Good Girls was told they things are still good with the bad girls. The fat lady sang for Perfect Harmony. The Bone Collector killed Lincoln Rhyme. Manifest is still not sure if it crashed and burned or if it will land safely on their schedule. Indebted is waiting to find out if they indebted to NBC.
Finally, there is Zoey’s Extraordinary Playlist. Did the music die for last season’s best new show? NOPE! They will be around to sing for another day, which is a good thing for the peacock network. If they had silenced their actors’ voices, then we would have gone nuts. As in found something to send them like when we sent CBS peanuts to save Jericho. We could have sent them cereal because of the cereal bar that is at her office.

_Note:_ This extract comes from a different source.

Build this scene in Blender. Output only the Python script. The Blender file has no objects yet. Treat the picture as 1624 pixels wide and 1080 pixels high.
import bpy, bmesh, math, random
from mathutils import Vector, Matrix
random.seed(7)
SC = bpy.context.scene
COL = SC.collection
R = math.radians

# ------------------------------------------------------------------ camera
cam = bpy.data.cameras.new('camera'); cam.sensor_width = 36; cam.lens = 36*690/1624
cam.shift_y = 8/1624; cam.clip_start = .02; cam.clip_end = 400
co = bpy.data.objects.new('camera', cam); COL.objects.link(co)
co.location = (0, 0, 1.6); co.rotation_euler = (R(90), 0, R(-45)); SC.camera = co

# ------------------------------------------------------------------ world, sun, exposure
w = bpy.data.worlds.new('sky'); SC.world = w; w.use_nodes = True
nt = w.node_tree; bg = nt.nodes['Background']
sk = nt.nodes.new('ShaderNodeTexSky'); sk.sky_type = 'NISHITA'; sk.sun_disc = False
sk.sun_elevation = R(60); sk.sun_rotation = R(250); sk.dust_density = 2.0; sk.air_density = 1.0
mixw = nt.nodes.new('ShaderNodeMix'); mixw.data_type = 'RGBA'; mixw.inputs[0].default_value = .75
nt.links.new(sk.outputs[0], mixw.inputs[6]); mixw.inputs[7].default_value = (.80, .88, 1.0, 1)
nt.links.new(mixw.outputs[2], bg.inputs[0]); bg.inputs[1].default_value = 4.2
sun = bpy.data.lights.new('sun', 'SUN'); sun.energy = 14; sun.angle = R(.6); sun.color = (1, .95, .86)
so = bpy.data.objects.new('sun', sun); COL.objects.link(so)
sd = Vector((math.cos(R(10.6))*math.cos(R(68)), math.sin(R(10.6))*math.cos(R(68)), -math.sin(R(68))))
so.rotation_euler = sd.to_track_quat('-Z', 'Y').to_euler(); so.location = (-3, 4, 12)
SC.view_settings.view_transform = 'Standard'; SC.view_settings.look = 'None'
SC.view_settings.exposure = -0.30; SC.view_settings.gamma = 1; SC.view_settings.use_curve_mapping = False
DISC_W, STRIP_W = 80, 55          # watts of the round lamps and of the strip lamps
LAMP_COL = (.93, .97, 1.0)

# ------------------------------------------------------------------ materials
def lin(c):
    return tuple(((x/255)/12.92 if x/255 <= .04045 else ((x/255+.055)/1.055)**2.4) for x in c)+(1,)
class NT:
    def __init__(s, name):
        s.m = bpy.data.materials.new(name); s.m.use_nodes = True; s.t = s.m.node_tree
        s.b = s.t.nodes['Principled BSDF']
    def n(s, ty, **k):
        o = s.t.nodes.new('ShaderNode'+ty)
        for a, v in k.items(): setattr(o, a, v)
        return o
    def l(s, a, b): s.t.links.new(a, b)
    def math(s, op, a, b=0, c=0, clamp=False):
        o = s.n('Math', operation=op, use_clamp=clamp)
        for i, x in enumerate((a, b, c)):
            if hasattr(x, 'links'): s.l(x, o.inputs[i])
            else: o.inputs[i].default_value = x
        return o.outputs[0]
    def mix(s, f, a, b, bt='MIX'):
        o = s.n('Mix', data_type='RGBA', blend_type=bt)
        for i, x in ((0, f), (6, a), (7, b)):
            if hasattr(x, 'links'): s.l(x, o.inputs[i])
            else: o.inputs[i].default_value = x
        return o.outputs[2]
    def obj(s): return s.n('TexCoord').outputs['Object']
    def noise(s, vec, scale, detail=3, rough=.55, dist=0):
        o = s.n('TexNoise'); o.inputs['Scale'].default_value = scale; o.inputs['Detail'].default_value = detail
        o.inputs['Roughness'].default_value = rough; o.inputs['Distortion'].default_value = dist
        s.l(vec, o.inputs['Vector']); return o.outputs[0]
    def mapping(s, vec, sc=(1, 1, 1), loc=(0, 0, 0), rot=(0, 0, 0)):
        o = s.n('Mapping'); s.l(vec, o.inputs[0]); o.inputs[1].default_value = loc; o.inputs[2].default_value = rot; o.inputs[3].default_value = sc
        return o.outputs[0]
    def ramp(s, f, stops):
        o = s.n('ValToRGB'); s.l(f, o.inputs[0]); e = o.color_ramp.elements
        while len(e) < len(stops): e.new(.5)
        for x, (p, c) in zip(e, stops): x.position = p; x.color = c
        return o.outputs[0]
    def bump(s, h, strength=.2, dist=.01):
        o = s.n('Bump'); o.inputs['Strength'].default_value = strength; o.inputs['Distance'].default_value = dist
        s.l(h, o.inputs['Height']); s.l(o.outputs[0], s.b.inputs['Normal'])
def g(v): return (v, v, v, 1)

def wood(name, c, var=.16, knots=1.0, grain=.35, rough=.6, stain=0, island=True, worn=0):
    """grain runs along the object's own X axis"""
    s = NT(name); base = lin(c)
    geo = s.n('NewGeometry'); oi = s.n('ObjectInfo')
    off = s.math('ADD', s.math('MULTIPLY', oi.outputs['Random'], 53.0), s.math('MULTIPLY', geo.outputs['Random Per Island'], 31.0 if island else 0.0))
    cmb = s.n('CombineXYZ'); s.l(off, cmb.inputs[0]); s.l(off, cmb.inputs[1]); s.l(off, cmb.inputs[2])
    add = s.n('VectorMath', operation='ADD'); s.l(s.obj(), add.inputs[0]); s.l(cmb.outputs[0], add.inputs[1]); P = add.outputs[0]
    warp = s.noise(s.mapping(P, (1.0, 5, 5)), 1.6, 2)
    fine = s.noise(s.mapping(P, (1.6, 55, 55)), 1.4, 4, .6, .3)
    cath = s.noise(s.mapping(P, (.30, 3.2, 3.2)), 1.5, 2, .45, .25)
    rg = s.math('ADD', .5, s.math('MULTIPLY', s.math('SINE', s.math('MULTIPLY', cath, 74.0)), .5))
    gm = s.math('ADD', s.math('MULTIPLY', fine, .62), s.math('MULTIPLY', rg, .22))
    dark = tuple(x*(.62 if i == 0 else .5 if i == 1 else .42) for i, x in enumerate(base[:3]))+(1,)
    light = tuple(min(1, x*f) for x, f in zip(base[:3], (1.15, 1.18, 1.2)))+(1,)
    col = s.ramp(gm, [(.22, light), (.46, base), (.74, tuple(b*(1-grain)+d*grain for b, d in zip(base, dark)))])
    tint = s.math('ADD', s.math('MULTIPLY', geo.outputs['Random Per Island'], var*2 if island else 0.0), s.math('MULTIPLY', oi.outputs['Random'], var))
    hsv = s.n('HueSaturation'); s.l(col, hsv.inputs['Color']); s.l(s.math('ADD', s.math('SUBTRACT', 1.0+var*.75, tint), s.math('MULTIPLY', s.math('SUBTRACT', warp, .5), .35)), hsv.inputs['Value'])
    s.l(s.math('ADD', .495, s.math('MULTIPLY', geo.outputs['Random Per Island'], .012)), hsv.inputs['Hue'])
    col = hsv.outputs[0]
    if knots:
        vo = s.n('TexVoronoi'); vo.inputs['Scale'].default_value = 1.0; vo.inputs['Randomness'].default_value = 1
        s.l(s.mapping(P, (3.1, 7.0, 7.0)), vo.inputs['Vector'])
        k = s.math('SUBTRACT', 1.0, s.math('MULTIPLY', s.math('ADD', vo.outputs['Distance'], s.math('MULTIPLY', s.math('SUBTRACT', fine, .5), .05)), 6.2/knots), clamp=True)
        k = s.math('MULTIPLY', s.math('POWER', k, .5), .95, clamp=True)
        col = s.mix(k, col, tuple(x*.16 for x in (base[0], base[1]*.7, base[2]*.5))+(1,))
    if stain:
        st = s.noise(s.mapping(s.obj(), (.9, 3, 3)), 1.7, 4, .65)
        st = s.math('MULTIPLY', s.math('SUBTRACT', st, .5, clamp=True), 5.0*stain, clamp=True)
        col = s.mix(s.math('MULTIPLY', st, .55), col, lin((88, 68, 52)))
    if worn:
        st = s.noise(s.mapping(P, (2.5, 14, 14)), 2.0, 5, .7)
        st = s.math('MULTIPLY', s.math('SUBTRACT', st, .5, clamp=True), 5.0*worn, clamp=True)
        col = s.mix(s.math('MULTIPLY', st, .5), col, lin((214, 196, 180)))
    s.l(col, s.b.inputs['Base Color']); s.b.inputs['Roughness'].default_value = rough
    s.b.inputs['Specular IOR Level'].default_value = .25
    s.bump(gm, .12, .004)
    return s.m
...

But we don’t have to do that because the series is coming back!
If you missed out on the musical dramedy when it aired, I highly suggest you watch it now on NBC’s app, OnDemand or Hulu. ZEP is about workaholic programmer Zoey (Jane Levy) whose life changes while she is stuck in an MRI machine during an earthquake. When Zoey gets out of it, she now has the ability to hear people’s heart songs. As in, she is the only one who can see them sing and dance. Something that seems like a curse to her, and a dream come true for us viewers.
ZEP also stars Skylar Astin, Alex Newell, John Clarence Stewart, Peter Gallagher(?), Mary Steenburgen, and Lauren Graham.
Now I am off to watch to some more of the amazing song and dance numbers from the first season like the above one that was shot in one take. You read that right, the finale, not the swan song, was done in one take. Now you know you want to see more, don’t you?
I just want to know if we should be reading too much into her five last words of the season, “They day the music died.”